San Diego Union-Tribune

That all prices rise is just a fact of life

-

How am I dealing with rising prices? I started driving “legally” at age 16, and had to put gas into my mother’s 1949 Oldsmobile if I wanted to drive it. One day a week, I drove her car to school and took two of my friends with me. They each paid me a dime. I pulled into the gas station and the

cheerful attendant would run over to my car, greet us and ask “The usual?” then put one gallon of gas into the car. He proceeded to check the air in the tires and wash the windshield. I’d hand him a quarter and he’d give me back six cents in change.

Yes, back in the mid-1950s I paid 19 cents for a gallon of gas. Over the years, I’ve watched the price of gas rise — from that 19 cents to the current price of upwards of $5 a gallon in some places. Has this caused me to stop driving? No. I’ve accepted the price of gas because I want to drive.

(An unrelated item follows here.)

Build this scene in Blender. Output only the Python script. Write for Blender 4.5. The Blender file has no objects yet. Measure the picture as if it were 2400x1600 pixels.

Also back in the late 1950s, I remember my mother sending me to the store to buy a loaf of bread, which at that time cost 23 cents. Milk was delivered to the house and left on the doorstep. Cost? 64 cents a gallon. Today a gallon of whole milk costs about $3.75. Did the increase in prices stop me from drinking milk or eating bread? No. I want the bread and milk, so I pay the price and accept it.

In 1961, I bought my first house in Florida, one that had just been built. It cost $6,800. In 1967, I moved from Florida to San Diego and bought a house, this time an older house, for $13,500 — almost twice the amount that I had paid for that new house in Florida just six years earlier.